Description
Poetry. Literary Nonfiction. Translated from the Italian, and with a preface by John Taylor. Alfredo de Palchi, NIHIL. A profound book of poetry and prose in which the author imaginatively floats down the river of his youth, the Adige, describing scenes of beauty and horror, and commenting upon them. Each section of NIHIL leads to more remote reaches of human experience and understanding.
"Alfredo, dearest Lion! NIHIL offers superb reading and delightfully makes the reader lose his or her existential bearings. Page after page, I feel as if I am dangling from a kind of Judgment and never propped up by the earth. As if the earth, the river, the same memories that have constituted the earth, the same Time that has made up the earth, were your jungle, your realm, whereas we had been sentenced to the perspective of an endless suspended punishment. The prose parts, which especially reveal your poetic craft, create an apocalyptic impression in which gentleness—barred from the human race, which does not even establish its own kingdom—ultimately falls only to those unhappy animals that you embrace one by one. The victims."—Cristina Annino
Author Bio
Alfredo de Palchi was born in Legnano (near Verona) in 1926. After sojourns in Paris and Barcelona in the 1950s, he moved to the United States in 1956. His first poetry collection was Sessioni con l'analista / Sessions with My Analyst (1967). Xenos Books has published three bilingual editions of de Palchi's work: THE SCORPION'S DARK DANCE (1993), ANONYMOUS CONSTELLATION (1997) and ADDICTIVE AVERSIONS (1999). In 2013, Chelsea Editions issued his PARADIGM: NEW AND SELECTED POEMS 1947-2009, with Italian and English texts of his lifework. Books about the poet include: A Life Gambled in Poetry: Homage to Alfredo de Palchi (Gradiva Publications, 2011); Guiseppe Panella, The Poetry of Alfredo de Palchi: An Interview and Three Essays (Chelsea Editions, 2013); and Giorgio Linguaglossa, La poesia di Alfredo de Palchi (Edizioni Projetto Cultura, 2017). He lives in Manhattan.

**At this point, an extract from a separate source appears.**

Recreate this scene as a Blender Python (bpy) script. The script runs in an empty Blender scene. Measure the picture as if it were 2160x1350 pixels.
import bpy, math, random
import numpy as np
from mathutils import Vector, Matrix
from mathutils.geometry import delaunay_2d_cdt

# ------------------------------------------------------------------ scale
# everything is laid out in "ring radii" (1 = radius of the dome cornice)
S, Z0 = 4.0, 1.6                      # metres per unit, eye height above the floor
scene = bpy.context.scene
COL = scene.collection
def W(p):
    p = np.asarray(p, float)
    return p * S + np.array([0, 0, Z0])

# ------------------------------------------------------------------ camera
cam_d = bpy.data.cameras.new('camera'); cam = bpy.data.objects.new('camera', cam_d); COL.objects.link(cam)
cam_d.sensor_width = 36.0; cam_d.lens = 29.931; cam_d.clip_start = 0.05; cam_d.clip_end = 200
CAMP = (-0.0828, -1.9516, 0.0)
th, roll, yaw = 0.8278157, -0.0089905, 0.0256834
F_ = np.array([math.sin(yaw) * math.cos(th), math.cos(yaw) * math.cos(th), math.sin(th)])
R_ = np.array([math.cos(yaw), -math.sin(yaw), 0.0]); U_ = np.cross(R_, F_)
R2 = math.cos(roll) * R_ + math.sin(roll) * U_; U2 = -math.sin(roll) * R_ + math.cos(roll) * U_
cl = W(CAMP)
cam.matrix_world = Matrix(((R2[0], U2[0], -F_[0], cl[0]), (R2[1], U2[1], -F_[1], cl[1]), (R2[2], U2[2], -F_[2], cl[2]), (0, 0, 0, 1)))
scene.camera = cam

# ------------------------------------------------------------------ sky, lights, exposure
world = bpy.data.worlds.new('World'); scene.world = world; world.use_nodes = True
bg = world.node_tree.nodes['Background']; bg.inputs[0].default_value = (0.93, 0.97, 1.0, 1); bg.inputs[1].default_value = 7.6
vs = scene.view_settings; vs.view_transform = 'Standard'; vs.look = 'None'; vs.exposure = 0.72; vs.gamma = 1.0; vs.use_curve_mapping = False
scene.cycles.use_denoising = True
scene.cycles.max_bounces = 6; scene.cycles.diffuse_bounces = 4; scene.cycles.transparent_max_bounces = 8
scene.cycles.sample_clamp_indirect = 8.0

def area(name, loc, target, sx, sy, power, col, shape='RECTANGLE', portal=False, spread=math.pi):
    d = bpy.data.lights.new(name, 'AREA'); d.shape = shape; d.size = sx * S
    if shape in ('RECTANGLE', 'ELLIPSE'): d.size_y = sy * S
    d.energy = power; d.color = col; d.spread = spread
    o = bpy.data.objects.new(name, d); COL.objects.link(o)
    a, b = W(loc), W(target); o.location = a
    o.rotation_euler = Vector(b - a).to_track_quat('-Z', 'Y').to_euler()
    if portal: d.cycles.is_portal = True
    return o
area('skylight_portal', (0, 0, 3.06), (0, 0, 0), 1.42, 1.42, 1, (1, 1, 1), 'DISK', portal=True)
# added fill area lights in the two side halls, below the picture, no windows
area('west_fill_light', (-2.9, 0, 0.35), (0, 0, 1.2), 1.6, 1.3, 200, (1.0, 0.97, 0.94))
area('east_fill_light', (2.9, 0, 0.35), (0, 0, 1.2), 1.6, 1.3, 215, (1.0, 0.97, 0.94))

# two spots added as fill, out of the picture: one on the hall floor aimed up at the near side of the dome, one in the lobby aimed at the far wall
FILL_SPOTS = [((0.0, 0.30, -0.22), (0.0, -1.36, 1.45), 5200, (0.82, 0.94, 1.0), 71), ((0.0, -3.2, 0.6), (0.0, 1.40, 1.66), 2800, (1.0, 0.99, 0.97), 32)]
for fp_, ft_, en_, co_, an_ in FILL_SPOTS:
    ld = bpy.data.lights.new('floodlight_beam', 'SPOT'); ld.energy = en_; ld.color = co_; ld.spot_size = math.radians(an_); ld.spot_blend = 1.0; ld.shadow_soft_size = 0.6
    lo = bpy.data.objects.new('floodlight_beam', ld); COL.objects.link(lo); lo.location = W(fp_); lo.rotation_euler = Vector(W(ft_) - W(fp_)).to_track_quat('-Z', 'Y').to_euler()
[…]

Author City: NEW YORK, NY USA
John Taylor is an American writer, critic and translator who lives in France. In 2013, he won the Raiziss-de Palchi Translation Fellowship from the Academy of American Poets for his project to translate the Italian poet Lorenzo Calogero. This book was published as An Orchid Shining in the Hand: Selected Poems 1932-1960 by Chelsea Editions in 2015. Taylor has translated several French poets, including Philippe Jaccottet, Jacques Dupin, Pierre-Albert Jourdan, José-Flore Tappy, Louis Calaferte, and Pierre Chappuis. His critical essays on European literature have been gathered in five volumes by Transaction Publishers. He is the author of several volumes of prose and poetry, three of which have been published by Xenos Books: THE APOCALYPSE TAPESTRIES (2004), Now the Summer Came to Pass and THE DARK BRIGHTNESS (2017).